One of the reasons why modern Mac laptops are able to attain such great graphics performance while maintaining excellent battery life is because Apple switched over to NVIDIA chipsets that marry their own superior mobile GPUs with Intel’s Core 2 Duo processors.
Unfortunately, Apple’s reliance on NVIDIA chipsets is also the reason why Mac laptops didn’t jump to the new Core i series of Intel CPUs last year, as Intel has been fighting it out with NVIDIA in court, trying to push the graphics maker out of the Intel-compatible chipset business.
Looks like they were successful. NVIDIA’s CEO Jen-Hsun Huang says that his company will be permanently exiting the chipset business to focus on SoCs (or systems on a chip).

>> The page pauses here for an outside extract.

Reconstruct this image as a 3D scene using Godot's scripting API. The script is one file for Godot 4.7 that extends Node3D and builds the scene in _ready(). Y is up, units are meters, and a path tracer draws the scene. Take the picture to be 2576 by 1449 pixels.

Where does this leave Apple and future MacBooks? It’s unknown, although recent rumors have suggested that Cupertino may avail itself of Intel’s next-generation Sandy Bridge processors, which integrate a GPU right on the die to keep power requirements low.
Unfortunately, that GPU isn’t really up to the snuff of even the GeForce 320M inside most Macs. Given how GPU-dependent OS X is, I wouldn’t be surprised if Apple just decided to go back to a combination of integrated and dedicated GPUs on stock Intel motherboards from here on out.